* **TASK GOAL**: Which lines hold the word "picture"? Copy each one.
# Start of DATA EXCERPT
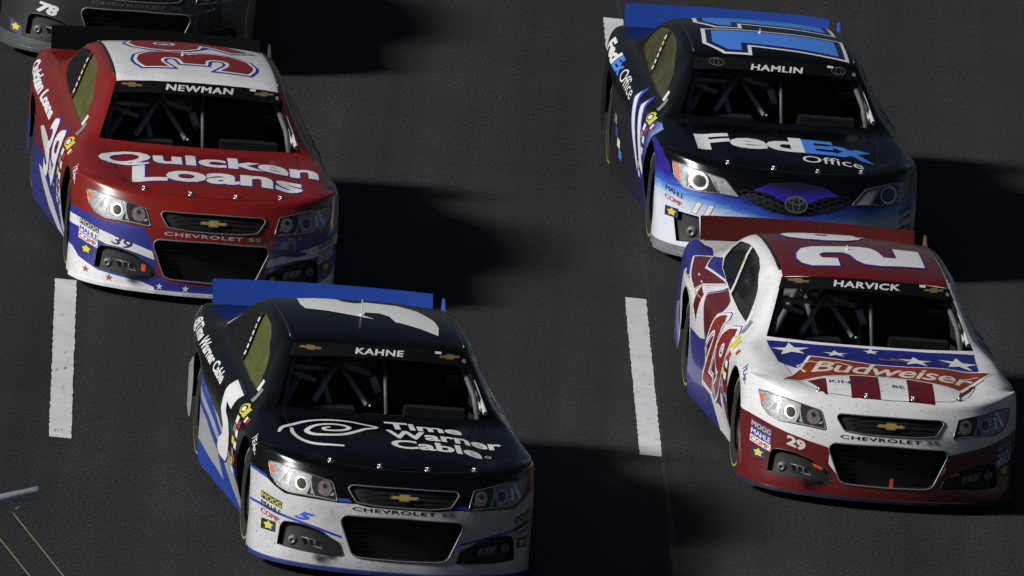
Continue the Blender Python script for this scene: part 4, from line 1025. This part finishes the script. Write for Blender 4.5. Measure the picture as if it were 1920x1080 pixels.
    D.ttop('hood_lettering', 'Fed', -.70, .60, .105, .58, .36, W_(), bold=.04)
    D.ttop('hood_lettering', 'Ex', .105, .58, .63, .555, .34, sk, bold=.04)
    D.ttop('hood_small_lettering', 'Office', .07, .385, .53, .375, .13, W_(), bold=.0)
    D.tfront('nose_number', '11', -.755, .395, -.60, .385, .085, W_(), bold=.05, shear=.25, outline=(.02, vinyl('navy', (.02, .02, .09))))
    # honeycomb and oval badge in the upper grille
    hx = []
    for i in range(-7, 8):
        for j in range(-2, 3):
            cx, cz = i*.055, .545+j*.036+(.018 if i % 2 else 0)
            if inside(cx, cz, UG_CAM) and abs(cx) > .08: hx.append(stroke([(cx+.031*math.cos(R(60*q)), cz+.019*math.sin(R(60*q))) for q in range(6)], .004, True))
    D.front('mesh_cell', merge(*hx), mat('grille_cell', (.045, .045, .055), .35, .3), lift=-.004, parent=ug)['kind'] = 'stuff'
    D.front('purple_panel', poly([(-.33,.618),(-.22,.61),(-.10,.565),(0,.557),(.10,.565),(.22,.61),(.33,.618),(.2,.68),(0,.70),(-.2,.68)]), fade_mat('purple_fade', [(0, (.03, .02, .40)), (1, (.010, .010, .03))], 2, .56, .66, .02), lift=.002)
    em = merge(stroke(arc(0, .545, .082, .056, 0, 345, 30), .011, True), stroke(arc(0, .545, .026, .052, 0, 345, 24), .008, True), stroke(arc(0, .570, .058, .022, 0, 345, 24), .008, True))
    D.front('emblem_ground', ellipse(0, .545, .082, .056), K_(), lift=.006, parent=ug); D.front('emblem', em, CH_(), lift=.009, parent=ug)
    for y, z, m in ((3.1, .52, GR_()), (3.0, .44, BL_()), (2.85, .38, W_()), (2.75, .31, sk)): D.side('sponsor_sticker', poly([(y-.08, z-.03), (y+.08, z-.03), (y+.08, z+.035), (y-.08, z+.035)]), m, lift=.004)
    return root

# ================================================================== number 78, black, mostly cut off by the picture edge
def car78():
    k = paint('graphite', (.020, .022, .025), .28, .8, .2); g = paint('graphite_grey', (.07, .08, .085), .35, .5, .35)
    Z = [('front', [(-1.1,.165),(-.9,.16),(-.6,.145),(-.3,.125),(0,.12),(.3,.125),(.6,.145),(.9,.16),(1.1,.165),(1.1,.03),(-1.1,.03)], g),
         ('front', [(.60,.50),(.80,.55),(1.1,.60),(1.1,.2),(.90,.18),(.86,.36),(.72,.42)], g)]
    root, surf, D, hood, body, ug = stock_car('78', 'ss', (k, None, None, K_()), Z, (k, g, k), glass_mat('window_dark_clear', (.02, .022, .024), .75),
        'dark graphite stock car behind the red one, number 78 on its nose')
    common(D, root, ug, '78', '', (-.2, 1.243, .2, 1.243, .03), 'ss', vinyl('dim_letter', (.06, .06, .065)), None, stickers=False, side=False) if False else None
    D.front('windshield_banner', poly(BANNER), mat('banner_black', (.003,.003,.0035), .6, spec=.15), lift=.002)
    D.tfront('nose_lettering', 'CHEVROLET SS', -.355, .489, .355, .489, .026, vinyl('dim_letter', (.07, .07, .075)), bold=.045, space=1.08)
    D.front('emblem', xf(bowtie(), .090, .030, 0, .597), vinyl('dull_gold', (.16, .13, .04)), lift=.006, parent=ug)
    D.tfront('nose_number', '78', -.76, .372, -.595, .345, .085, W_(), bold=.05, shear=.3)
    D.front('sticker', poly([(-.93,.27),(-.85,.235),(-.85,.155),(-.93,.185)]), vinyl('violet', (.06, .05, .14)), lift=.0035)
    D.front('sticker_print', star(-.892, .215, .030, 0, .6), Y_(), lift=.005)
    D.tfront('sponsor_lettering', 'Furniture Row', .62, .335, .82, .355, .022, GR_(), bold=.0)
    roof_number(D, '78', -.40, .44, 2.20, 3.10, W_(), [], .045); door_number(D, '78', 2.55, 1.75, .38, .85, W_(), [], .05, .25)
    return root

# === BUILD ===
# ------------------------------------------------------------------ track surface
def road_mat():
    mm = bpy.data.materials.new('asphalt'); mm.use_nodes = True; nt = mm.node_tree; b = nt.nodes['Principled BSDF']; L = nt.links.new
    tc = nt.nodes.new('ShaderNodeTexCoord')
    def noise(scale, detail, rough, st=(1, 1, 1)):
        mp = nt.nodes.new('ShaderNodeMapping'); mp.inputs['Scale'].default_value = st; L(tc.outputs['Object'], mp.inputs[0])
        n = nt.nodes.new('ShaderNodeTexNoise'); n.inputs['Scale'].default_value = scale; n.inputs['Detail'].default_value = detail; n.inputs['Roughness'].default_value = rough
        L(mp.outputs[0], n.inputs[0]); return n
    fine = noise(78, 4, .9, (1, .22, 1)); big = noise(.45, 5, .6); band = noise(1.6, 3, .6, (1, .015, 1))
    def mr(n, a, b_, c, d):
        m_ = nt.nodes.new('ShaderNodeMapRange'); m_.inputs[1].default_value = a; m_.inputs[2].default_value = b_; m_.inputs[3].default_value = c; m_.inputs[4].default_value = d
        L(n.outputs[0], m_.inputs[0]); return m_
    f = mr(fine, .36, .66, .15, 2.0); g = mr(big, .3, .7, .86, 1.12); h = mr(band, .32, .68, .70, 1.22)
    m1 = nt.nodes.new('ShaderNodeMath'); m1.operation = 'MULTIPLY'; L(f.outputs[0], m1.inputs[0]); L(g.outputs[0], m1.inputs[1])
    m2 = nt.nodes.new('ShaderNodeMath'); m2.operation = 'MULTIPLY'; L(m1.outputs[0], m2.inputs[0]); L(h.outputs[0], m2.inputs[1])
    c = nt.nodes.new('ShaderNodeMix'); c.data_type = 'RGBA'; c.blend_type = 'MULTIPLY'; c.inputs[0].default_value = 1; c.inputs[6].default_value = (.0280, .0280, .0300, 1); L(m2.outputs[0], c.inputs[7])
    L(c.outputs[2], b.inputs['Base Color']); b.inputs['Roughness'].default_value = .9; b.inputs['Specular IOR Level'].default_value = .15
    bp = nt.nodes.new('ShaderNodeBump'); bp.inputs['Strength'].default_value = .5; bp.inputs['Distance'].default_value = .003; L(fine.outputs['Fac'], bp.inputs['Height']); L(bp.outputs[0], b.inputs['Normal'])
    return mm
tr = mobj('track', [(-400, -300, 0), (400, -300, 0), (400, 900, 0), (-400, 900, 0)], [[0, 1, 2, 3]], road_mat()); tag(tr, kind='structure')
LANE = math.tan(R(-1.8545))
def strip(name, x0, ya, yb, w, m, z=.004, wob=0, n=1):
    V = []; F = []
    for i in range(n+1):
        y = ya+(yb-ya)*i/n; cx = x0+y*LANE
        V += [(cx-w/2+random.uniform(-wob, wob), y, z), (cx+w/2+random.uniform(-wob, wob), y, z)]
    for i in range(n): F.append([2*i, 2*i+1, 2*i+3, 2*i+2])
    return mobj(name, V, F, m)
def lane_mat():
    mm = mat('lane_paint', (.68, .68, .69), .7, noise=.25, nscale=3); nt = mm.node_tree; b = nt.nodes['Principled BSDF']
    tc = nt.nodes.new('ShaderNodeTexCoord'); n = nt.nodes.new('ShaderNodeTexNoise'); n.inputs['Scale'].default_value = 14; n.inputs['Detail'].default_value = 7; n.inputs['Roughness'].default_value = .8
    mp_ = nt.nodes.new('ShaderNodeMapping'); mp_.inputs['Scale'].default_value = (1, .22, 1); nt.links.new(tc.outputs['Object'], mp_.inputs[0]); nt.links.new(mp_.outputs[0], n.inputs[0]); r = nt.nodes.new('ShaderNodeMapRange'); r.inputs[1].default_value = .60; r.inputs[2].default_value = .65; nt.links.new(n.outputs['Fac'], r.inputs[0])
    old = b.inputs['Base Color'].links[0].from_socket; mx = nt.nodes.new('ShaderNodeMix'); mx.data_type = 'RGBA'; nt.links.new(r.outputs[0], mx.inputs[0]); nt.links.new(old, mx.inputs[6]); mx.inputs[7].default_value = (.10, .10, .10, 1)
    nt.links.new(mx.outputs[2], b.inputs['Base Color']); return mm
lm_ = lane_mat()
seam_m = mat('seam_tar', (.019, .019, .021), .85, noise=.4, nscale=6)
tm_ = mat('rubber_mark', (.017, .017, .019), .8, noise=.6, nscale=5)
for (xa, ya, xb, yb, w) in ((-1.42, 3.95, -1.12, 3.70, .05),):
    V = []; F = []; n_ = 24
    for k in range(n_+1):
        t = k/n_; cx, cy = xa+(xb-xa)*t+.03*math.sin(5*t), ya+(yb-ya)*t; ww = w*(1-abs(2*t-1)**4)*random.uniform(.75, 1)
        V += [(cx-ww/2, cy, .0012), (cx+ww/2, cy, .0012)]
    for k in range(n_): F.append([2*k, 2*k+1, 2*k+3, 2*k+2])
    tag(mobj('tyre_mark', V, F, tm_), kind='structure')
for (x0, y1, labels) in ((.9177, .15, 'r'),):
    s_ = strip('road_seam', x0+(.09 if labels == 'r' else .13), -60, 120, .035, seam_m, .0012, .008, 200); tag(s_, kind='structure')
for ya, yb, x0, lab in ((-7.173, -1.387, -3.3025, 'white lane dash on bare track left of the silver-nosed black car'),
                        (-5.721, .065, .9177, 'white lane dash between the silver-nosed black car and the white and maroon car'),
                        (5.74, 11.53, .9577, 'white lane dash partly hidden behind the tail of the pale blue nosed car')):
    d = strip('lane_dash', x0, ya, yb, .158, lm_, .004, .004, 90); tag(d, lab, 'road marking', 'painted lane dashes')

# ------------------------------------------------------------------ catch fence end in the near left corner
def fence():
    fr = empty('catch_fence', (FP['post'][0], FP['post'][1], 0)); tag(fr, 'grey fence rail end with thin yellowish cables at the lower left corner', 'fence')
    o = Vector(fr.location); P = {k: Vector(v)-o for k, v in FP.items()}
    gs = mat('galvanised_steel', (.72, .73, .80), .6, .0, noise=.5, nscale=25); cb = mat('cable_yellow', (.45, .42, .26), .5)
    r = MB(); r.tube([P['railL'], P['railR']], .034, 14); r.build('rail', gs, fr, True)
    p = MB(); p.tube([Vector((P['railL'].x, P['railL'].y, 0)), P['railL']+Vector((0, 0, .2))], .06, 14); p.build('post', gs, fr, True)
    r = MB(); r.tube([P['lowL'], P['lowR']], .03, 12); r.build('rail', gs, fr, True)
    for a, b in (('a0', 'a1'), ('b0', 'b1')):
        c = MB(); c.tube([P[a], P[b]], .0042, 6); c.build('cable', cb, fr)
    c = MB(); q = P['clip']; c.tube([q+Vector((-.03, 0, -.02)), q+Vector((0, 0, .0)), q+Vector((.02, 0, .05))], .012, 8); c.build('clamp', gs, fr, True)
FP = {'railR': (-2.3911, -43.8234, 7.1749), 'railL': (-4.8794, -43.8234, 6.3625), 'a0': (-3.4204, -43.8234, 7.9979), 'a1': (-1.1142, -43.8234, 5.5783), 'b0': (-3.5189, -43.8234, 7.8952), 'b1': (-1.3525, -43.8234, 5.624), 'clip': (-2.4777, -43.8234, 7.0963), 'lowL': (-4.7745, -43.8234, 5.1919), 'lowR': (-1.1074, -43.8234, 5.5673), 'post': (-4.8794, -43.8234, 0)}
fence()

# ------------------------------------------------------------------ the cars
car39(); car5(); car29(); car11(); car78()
# End of DATA EXCERPT
* **CORRECT RESULT**:
Continue the Blender Python script for this scene: part 4, from line 1025. This part finishes the script. Write for Blender 4.5. Measure the picture as if it were 1920x1080 pixels.
# ================================================================== number 78, black, mostly cut off by the picture edge